** START OF Given data **
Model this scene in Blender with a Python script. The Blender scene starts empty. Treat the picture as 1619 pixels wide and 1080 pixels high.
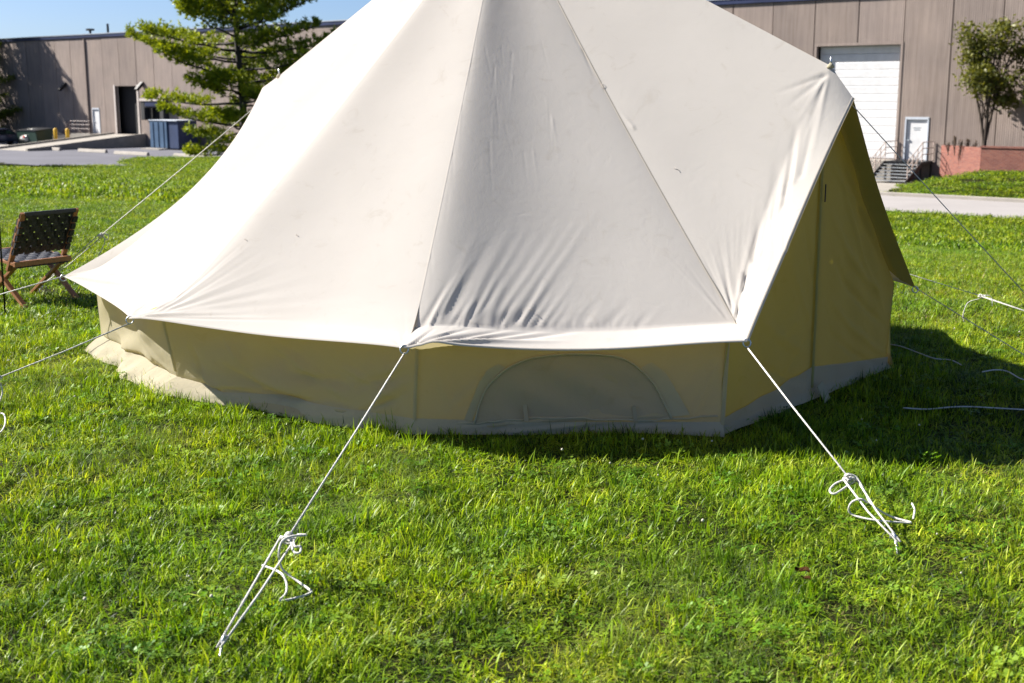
import bpy, math, random
import numpy as np
from mathutils import Vector, Matrix
random.seed(7); RNG = np.random.default_rng(11)
SC = bpy.context.scene
COL = SC.collection
R = math.radians

# ------------------------------------------------------------------ camera, sky, sun, exposure
FPX, CX, CY = 1970.0, 809.5, 540.0          # focal length and centre of the 1619x1080 photograph
PITCH, CAMH = R(11.15), 1.75
cam = bpy.data.cameras.new('camera'); cam_o = bpy.data.objects.new('camera', cam); COL.objects.link(cam_o)
cam.sensor_width = 36.0; cam.lens = 36.0 * FPX / 1619.0
cam_o.location = (0, 0, CAMH); cam_o.rotation_euler = (R(90) - PITCH, 0, 0)
cam.clip_start = 0.05; cam.clip_end = 2000
cam.dof.use_dof = True; cam.dof.focus_distance = 6.6; cam.dof.aperture_fstop = 4.0
SC.camera = cam_o

SUN_AZ, SUN_EL = R(164), R(39)              # direction TO the sun, azimuth measured from +X
S = Vector((math.cos(SUN_EL) * math.cos(SUN_AZ), math.cos(SUN_EL) * math.sin(SUN_AZ), math.sin(SUN_EL)))
world = bpy.data.worlds.new('World'); SC.world = world; world.use_nodes = True
wn = world.node_tree; wn.nodes.clear()
sky = wn.nodes.new('ShaderNodeTexSky'); sky.sky_type = 'NISHITA'; sky.sun_disc = False
sky.sun_elevation = SUN_EL; sky.sun_rotation = math.pi / 2 - SUN_AZ
sky.air_density = 0.6; sky.dust_density = 1.0; sky.ozone_density = 5.5; sky.altitude = 0
bg = wn.nodes.new('ShaderNodeBackground'); bg.inputs['Strength'].default_value = 0.05
wo = wn.nodes.new('ShaderNodeOutputWorld')
wn.links.new(sky.outputs[0], bg.inputs['Color']); wn.links.new(bg.outputs[0], wo.inputs['Surface'])
sl = bpy.data.lights.new('sun', 'SUN'); sl.energy = 5.0; sl.angle = R(0.5); sl.color = (1.0, 0.95, 0.87)
so = bpy.data.objects.new('sun', sl); COL.objects.link(so)
so.rotation_euler = S.to_track_quat('Z', 'Y').to_euler(); so.location = (-30, 10, 30)
SC.view_settings.view_transform = 'Standard'; SC.view_settings.look = 'None'
SC.view_settings.exposure = 1.6; SC.view_settings.gamma = 1.0; SC.view_settings.use_curve_mapping = False
SC.cycles.max_bounces = 10; SC.cycles.transmission_bounces = 8; SC.cycles.diffuse_bounces = 6

# ------------------------------------------------------------------ measuring helpers
SP, CP = math.sin(PITCH), math.cos(PITCH)
def ray(px, py):
    u = (px - CX) / FPX; v = (CY - py) / FPX
    return np.array([u, CP + SP * v, -SP + CP * v])
def on_z(px, py, z=0.0):
    r = ray(px, py); t = (z - CAMH) / r[2]; return np.array([0, 0, CAMH]) + t * r
def on_y(px, py, y):
    r = ray(px, py); t = y / r[1]; return np.array([0, 0, CAMH]) + t * r
def project(P):
    P = np.asarray(P, float); d = P - np.array([0, 0, CAMH])
    fw = d[..., 1] * CP - d[..., 2] * SP; up = d[..., 1] * SP + d[..., 2] * CP
    return np.stack([CX + FPX * d[..., 0] / fw, CY - FPX * up / fw], -1)
FA = R(-39.3); TD = np.array([math.cos(FA), math.sin(FA)]); ND = np.array([-math.sin(FA), math.cos(FA)])
FD = 62.6                                   # distance of the warehouse front, measured along ND
def on_f(px, py, d=FD):
    """a point of the photograph on a plane parallel to the warehouse front -> (along, z)"""
    r = ray(px, py); t = d / (r[0] * ND[0] + r[1] * ND[1]); p = np.array([0, 0, CAMH]) + t * r
    return p[0] * TD[0] + p[1] * TD[1], p[2]
def smooth01(x): x = np.clip(x, 0, 1); return x * x * (3 - 2 * x)

# ground height
def ground_z(x, y):
    x = np.asarray(x, float); y = np.asarray(y, float)
    d = x * ND[0] + y * ND[1]; s = x * TD[0] + y * TD[1]
    a, b, w = 11.0, 38.0, 5.0
    k = 2.47 / (b - a)
    sp = lambda q: np.where(q < -w, 0, np.where(q > w, q, (q + w) ** 2 / (4 * w)))
    z = -k * (sp(d - a) - sp(d - b))
    near = np.clip(1 - (d - 10) / 14, 0, 1)
    z = z + near * (0.014 * np.sin(2.1 * x + 0.7 * y) * np.sin(1.7 * y - 0.5 * x + 1) + 0.008 * np.sin(5.3 * x + 1.3) * np.sin(4.7 * y))
    z = z - 0.085 * np.clip(x - 1.5, 0, 3.2) * smooth01((7.7 - y) / 1.3) * smooth01((y + 1) / 2)
    # grassy bank rising to the brick planter on the right
    bank = smooth01((d - 52.2) / 6.0) * smooth01((s + 23.4) / 4.5) * (d < 66)
    z = z + 0.78 * bank
    return z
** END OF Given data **
- **What this task involves**:
Find the lines above holding the word "scene" and show them.

- **Written reply**:
Model this scene in Blender with a Python script. The Blender scene starts empty. Treat the picture as 1619 pixels wide and 1080 pixels high.
SC = bpy.context.scene